Existen dos instancias necesarias en el que gobierna la sociedad.
Una de ellas es la autoridad. La otra, el poder.
La autoridad se sustenta en la calidad moral y la autenticidad del que gobierna.
Su ejemplaridad ética en el ejercicio del cargo es su punto capital y es lo que justifica decisiones difíciles de tomar y que son dolorosas en su aplicación. Estas decisiones ejemplares se apoyan en que los gobernados la conozcan y la acepten para el bien de la población.
El poder nace de la ley que lo da a una persona y este origen del poder no solamente tiene que ser legal, sino también legítimo desde el comienzo.
Un gobernante elegido legalmente, porque fue votado guardándose todas las instancias, pero elegido ilegalmente porque en algún punto esa votación fue fraudulenta, no tiene poder.
Esta autoridad y poder deben de existir en todo presidente o cargo público en un equilibrio que los una y haga crecer.
Lo terrible es tener un presidente, diputado o senador que sea ilegítimo en el poder, por su origen fraudulento y que en cuanto a autoridad carezca de ella porque su gobierno no sea para bien de la nación, sino para provecho propio o de su partido.
Demasiadas cosas están contenidas en estas pocas líneas.
El ciudadano consciente debe de conocer los fallos que hay en estos aspectos en sus gobernantes. Estos se suelen ocultar en las campañas y desgraciadamente no llegamos a conocerlos.
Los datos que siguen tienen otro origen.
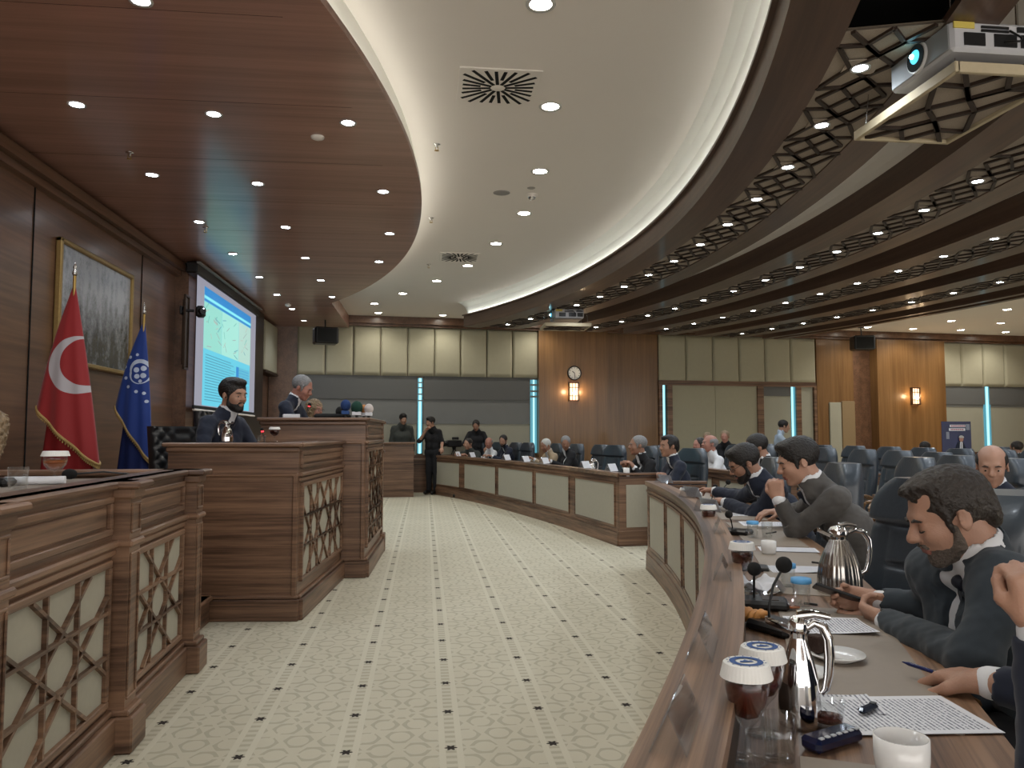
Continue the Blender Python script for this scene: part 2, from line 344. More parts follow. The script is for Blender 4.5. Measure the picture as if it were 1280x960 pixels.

Luego los votamos.
Y aquí hay que aplicar las tres palabras que la Plataforma nos recordó para enjuiciar la dictadura de 35 años y la seudodemocracia posterior de 30 años: “Memoria, juicio y castigo”.
Memoria para no olvidarlo, juicio para denunciarlo y castigo para vernos libres de este mal.
Muchas veces me he preguntado cuál será el mal peor que soportamos.
Y pienso que son los gobernantes ilegítimos y sin autoridad.